Ladies, Being In a Better Relationship Starts with You!

6. Show appreciation

If your biggest complaint is that you do everything for the relationship and he does nothing, then perhaps, it's time for a new relationship, but odds are your boyfriend/husband does do nice, thoughtful, responsible, loving, kind, and caring things. Remind him that you do in fact, appreciate those little or big things that he does for you. Everyone wants to know, at least on occasion, that what they are doing makes that other person happy and that it is appreciated. When you never say thank you, you never appreciate anything he does, guess who won't want to do anything for you anymore and who may actually grow to resent you...

7. You're not telepathic

Not only should you use your words instead of your fists, but you should just use your words in general to express what it is you are trying to say. No one is a mind reader. You cannot expect someone to just know why you're upset because you looked over at them. Instead of dancing around a subject, just say what is the problem or what's going on, so that you can talk about it in a mature fashion instead of getting upset when the other person genuinely has no clue why you're upset because you haven't actually expressed the reasons why. We tell young children who are upset to use their big boy and big girl words instead of throwing tantrums, and you should follow suit.

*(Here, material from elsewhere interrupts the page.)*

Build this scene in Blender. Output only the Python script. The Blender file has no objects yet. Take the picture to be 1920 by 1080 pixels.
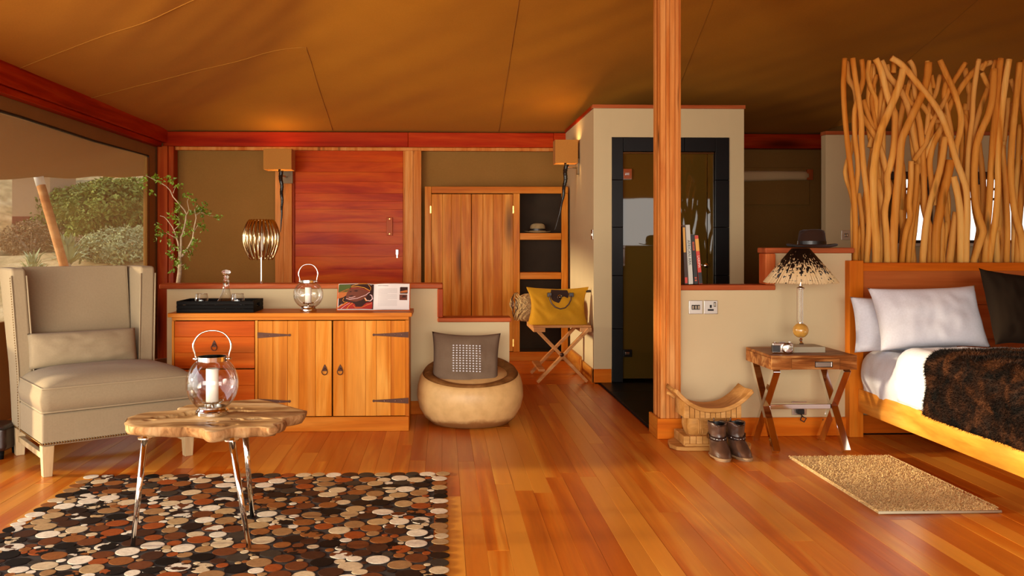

__________________________________________________________________________________________________

We could just as easily flip this around for men as well, but rather then just saying "well what about men, shouldn't they do these things!"...of course they should. It's a relationship involving two people who should be actively trying to negotiate their relationships together, but rather then point the finger at someone else and what they should do all the time, we also need to look at the fingers pointed back on ourselves and take responsibility for how we are contributing to potential problems that may occur in a relationship because of our own actions. Not everything is everyone else's fault all the time.

Ladies, Being In a Better Relationship Starts with You!